I first doubted religion ever since someone tried to convert me into being a christian. I notice that all they wanted me to do was doubt life and use the confusion to possess me. They would ask me why life I would ask them why not

1

I first heard about the Christian god when I was four and thought the idea absurd. As much as I tried to conform in later years, that doubt never really left me.

1

I never really believed, my parents let me grow up without a religion. They didn't want to force me into something I may not have agreed with, I love them for that decision. Like I said, I never really fully believe, but growing up there was always a part of me that wanted to believe. That slowly faded away as I grew older and started asking and seeking more answer regarding life and religion.

1

After years of no answers I was like, "how am I supposed to believe in you?" and then I got bored of church and got drunk lol

1

I went through a tough period, that included divorce, loss of job and the death of my son. I got serious about my faith and started reading the Bible. The more I read, the less I could believe it. I don't see how anyone can believe the Christian Bible if they actually read it for their self.

1

I could say that I first had my doubts about religion from as early in my childhood as I can remember since my Father was an Atheist, those doubts became well and truly confirmed when my mother forced me to attend Sunday School ( she was a Methodist btw) and I was EXPELLED from every Sunday School and Primary School Scripture Classes simply because I asked questions.
Even more confirming was the fact that prior to each expulsion, not only did I get hit with a cane at least 6 times BUT I was subjected to being called things like a Heathen, Pagan, Hell's Spawn. Satanic Bastard, Heretic and innumerable other foul and disgusting things.

1

I first doubted religion at such a young age I cannot remember having done so . My parents were never religious but did not actively try swaye my judgement , being vocal as to state they felt I should choose for myself and had not had me christened for the same reason

1

Studying catechism when I was about 5 or 6 years old, even the priest that gave me my first holy communion knew I wasn't buying any of it, I was there too make my mother happy.

1

I suppose "doubting religion" can be taken a lot of different ways, but after wrestling for two years to retain my belief in the existence of the Christian god, I finally walked away and admitted to myself that I had become an atheist in the fall of 2012. What a relief it's been ever since!

1

I was 16. It was at the little after-party for a local band that I was really into. I quickly became engaged in a deep conversation with the singer. I had been a born again christian, but hadn't felt connected with god for about a year.
I told him that I felt that I was going to go to hell. He simply suggested that Hell might not be real. That's all it took for me to begin looking at my own beliefs objectively.
29 years later, I don't have beliefs. I don't need them, and the singer of that band (Damien Youth) is one of my oldest and dearest friends, and still one of my favorite song writers.

1

I was a born again Christian for over 30 years and an Evangelist for 12 of them. Worse thing my Pastor ever did was make me an Evangelist. Then I was able to study whatever I wanted to so I could preach instead of just studying the weeks study topics. (which were never anything controversial or confusing) The more I studied, the less it made sense. We're responsible for the sins of someone else simply because they were the first humans on Earth? (which according to the bible, they weren't) Jesus was "God manifest in the flesh even though Jesus himself made it perfectly clear that he wasn't? That was just the beginning. Once I started studying Christianity's origins and history, it became apparent that modern Christianity is based on false doctrine that has been heavily edited by the likes of Constantine, the Council of Nicaea and the Roman Catholic Church. Christianity's scriptures directly contradict it's most important tenets.

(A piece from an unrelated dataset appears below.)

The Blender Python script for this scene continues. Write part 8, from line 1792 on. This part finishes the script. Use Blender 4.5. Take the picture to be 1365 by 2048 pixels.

And once I did the same studying of the other two Abrahamic religions (Islam and Judaism) I learned that none of them are true and all of them were the inventions and tools of man designed to control society.

1

Since I was born into an Atheist family I never had to worry about doubting religion. My parents never told me -or my siblings- to be/become Atheists but provided us with the tools debates / chats / literature / chats with a cousin who later became a priest..) to make our own decisions.
My father always told us: "Whenever a person tells you a FACT you should investigate if he/she is telling you the truth or only his/her fact."

1

At birth.

1

I can't remember ever NOT doubting religion. I was raised in a highly religious family, with everyone telling me I was going to Hell (basically, for exposing their constant hypocrisies and lies) - everyone always had excuses for the inconsistencies I witnessed, but 'I' was the one going to Hell! At 4, I was molested under the porch by the neighbor boy who was molested by his father who was a Deacon at the church, who then proceded to accuse me of a whole barrage of mis-deeds, for which my father punished me - and 'I' was going to Hell! I figured out very early on that if all of them were going to Heaven, then I didn't want to go there anyway .. and Hell sounded like a perfectly fine place for me to be. I began to question everyone's motivations & assumed that whatever they were saying was motivated by the need to "appear" to follow the religion (whether because of the need for societal inclusiveness and approval, or for money), but not by the need to actually follow its doctrines (because everyone knew that no matter how extreme their sin, they could simply confess their sins and ask forgiveness on their deathbeds anyway - and they would all go to Heaven) - thus I figured the entire religion was devised by men with the need to control others. I figured all this out by the age of five & NEVER feared the threats of Hell again.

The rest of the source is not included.